As John Bolton notes in the programme, asked why he had written a particular scene, Ibsen answered, “Because I felt like it.” Fine, given he wrote it as an epic poem to be read at leisure. But in live performance, no matter how creative the presentation, information overwhelm soon subverts audience engagement. And the long journey home cannot help but pall when the experiences add little more to Peer’s enlightenment, or ours. Some scenes could well be radically trimmed on a less-is-more basis. On the other hand, performing the full text does add an arguably valuable challenge to a cast that is clearly up to it.

The onion-peeling scene is essential of course, as a metaphor for a man of many veneers. And the Button Moulder, appointed to melt the faulty Peer down so he can be recast, puts a strong survival imperative on Peer’s need to prove he has ever been himself, entire, complete …

Previous translations have made the Troll motto, “To thyself be enough,” a self-limiting negative but McLeish gives it as, “Be true to youself-ish,” which, against my expectations (on reading it), works well in performance. The Button Moulder’s Zen-like answer to what it means to be yourself is simple: “To be yourself is to destroy your Self” (note: it would be 40-odd years until Freud proposed the ego, super ego and id). But the question remains: where and when, if at all, has Peer Gynt ever been himself?
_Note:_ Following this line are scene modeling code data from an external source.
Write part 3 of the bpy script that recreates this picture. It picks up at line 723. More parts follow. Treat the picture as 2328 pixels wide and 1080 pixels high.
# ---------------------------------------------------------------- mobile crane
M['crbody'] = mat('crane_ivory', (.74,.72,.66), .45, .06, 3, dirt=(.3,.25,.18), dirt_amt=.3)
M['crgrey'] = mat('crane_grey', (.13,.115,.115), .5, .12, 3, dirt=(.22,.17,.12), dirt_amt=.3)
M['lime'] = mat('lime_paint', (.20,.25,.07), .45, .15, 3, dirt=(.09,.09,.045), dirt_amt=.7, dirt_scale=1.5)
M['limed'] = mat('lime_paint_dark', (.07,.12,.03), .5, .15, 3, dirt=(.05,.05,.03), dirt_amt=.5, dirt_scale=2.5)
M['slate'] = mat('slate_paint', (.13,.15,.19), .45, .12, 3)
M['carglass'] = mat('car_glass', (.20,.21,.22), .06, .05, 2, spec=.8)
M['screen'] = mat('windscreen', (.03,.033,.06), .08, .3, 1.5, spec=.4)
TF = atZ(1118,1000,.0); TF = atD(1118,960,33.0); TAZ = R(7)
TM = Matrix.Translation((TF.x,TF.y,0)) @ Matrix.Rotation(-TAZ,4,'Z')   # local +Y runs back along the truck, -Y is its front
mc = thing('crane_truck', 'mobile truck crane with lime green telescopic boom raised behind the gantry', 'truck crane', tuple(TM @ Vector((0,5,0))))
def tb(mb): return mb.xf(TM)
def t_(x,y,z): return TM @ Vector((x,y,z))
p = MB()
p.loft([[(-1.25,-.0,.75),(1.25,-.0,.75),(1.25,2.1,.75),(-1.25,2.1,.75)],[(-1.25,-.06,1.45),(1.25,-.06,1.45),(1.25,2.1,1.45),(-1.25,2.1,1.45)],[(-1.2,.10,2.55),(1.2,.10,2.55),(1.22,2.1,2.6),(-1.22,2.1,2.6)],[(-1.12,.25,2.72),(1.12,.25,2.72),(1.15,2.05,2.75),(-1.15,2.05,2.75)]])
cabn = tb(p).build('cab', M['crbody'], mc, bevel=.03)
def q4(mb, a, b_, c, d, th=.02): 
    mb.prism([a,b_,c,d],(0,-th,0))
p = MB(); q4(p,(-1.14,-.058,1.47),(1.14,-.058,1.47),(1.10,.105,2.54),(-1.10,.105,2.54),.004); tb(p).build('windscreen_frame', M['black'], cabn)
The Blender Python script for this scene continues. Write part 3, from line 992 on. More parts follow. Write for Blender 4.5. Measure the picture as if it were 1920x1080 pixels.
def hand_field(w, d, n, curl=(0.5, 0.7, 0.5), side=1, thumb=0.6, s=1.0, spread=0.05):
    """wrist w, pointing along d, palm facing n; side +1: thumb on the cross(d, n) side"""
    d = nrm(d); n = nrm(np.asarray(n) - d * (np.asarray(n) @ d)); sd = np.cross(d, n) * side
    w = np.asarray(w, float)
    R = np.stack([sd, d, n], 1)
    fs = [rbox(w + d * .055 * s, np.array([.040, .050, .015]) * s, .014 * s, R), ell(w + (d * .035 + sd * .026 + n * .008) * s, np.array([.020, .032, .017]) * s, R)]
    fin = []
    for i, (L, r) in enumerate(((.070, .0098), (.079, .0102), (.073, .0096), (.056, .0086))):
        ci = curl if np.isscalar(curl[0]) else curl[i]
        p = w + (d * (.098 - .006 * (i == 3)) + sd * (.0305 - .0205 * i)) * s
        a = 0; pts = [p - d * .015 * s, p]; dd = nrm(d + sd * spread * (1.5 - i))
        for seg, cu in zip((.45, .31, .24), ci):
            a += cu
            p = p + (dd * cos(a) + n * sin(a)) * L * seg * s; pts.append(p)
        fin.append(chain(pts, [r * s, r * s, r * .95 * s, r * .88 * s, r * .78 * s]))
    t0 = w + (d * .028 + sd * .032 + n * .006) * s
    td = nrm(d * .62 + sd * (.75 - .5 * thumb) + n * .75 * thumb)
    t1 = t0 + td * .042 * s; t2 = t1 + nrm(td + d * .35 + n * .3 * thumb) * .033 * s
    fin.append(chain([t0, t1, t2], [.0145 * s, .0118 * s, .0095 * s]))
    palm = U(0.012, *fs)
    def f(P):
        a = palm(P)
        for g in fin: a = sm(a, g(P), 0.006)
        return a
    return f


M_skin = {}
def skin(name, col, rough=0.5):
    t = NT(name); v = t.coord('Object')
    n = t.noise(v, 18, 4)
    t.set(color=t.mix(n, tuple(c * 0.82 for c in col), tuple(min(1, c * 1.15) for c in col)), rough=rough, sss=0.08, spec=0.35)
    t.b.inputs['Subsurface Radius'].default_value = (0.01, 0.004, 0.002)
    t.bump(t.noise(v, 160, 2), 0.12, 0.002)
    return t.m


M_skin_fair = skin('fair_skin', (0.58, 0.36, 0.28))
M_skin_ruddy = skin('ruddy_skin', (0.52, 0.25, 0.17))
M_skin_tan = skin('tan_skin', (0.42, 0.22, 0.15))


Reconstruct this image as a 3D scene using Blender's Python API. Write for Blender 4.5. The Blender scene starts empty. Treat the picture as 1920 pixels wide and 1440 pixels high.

It is a testament to the commitment and integrity of this production that the answer lies convincingly in Solveig’s undying love. And unlike the unresolved Nga Tangata Toa (from The Vikings of Helgeland – see above), it certainly adds to the play’s dramatic structure, regardless of whether we accept the notion without question or debate it after the show, privately or in groups.

All the accolades attributed to the first half apply here too with one proviso: why does Peer not age as others do? The story must take him from young adult to middle age at least. Or is it that he’s still immature inside, until the final epiphany?

A brilliant if flawed (like its anti-hero) play done ingeniously, Peer Gynt is well worth seeing both for itself and as a showcase for a formidable group of graduating actors.